• [Stated exercise]:
Give back the entire listing verbatim.

• [Information provided]:
▼▼▼
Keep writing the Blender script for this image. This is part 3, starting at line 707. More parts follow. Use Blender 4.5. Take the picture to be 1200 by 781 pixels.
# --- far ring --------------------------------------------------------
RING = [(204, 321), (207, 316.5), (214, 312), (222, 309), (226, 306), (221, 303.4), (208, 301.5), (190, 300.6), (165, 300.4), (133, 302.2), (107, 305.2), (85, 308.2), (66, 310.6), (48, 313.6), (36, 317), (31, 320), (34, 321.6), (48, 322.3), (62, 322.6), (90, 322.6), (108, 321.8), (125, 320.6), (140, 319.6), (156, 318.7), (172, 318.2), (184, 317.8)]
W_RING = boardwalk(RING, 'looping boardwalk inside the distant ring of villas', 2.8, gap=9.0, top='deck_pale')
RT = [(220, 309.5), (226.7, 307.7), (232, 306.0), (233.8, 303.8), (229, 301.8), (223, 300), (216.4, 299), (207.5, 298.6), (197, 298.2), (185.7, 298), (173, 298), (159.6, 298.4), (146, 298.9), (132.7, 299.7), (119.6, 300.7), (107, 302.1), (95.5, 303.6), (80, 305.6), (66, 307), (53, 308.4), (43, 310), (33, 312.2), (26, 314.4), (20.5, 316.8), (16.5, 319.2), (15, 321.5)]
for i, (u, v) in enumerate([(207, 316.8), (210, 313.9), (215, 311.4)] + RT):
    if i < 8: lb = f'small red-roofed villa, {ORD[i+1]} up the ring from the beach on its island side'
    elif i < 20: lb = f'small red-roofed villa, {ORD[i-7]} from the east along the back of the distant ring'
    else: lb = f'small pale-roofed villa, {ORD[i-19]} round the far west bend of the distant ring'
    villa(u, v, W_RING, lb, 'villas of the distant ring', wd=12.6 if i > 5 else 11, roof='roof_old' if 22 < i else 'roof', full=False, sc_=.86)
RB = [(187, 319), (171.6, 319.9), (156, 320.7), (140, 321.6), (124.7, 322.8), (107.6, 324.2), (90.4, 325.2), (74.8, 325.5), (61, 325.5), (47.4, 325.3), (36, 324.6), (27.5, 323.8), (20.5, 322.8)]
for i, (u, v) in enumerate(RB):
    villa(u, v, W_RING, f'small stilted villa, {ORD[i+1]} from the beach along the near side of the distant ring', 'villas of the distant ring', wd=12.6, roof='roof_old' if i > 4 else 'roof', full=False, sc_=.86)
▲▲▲
• [Written response]:
Keep writing the Blender script for this image. This is part 3, starting at line 707. More parts follow. Use Blender 4.5. Take the picture to be 1200 by 781 pixels.
# --- far ring --------------------------------------------------------
RING = [(204, 321), (207, 316.5), (214, 312), (222, 309), (226, 306), (221, 303.4), (208, 301.5), (190, 300.6), (165, 300.4), (133, 302.2), (107, 305.2), (85, 308.2), (66, 310.6), (48, 313.6), (36, 317), (31, 320), (34, 321.6), (48, 322.3), (62, 322.6), (90, 322.6), (108, 321.8), (125, 320.6), (140, 319.6), (156, 318.7), (172, 318.2), (184, 317.8)]
W_RING = boardwalk(RING, 'looping boardwalk inside the distant ring of villas', 2.8, gap=9.0, top='deck_pale')
RT = [(220, 309.5), (226.7, 307.7), (232, 306.0), (233.8, 303.8), (229, 301.8), (223, 300), (216.4, 299), (207.5, 298.6), (197, 298.2), (185.7, 298), (173, 298), (159.6, 298.4), (146, 298.9), (132.7, 299.7), (119.6, 300.7), (107, 302.1), (95.5, 303.6), (80, 305.6), (66, 307), (53, 308.4), (43, 310), (33, 312.2), (26, 314.4), (20.5, 316.8), (16.5, 319.2), (15, 321.5)]
for i, (u, v) in enumerate([(207, 316.8), (210, 313.9), (215, 311.4)] + RT):
    if i < 8: lb = f'small red-roofed villa, {ORD[i+1]} up the ring from the beach on its island side'
    elif i < 20: lb = f'small red-roofed villa, {ORD[i-7]} from the east along the back of the distant ring'
    else: lb = f'small pale-roofed villa, {ORD[i-19]} round the far west bend of the distant ring'
    villa(u, v, W_RING, lb, 'villas of the distant ring', wd=12.6 if i > 5 else 11, roof='roof_old' if 22 < i else 'roof', full=False, sc_=.86)
RB = [(187, 319), (171.6, 319.9), (156, 320.7), (140, 321.6), (124.7, 322.8), (107.6, 324.2), (90.4, 325.2), (74.8, 325.5), (61, 325.5), (47.4, 325.3), (36, 324.6), (27.5, 323.8), (20.5, 322.8)]
for i, (u, v) in enumerate(RB):
    villa(u, v, W_RING, f'small stilted villa, {ORD[i+1]} from the beach along the near side of the distant ring', 'villas of the distant ring', wd=12.6, roof='roof_old' if i > 4 else 'roof', full=False, sc_=.86)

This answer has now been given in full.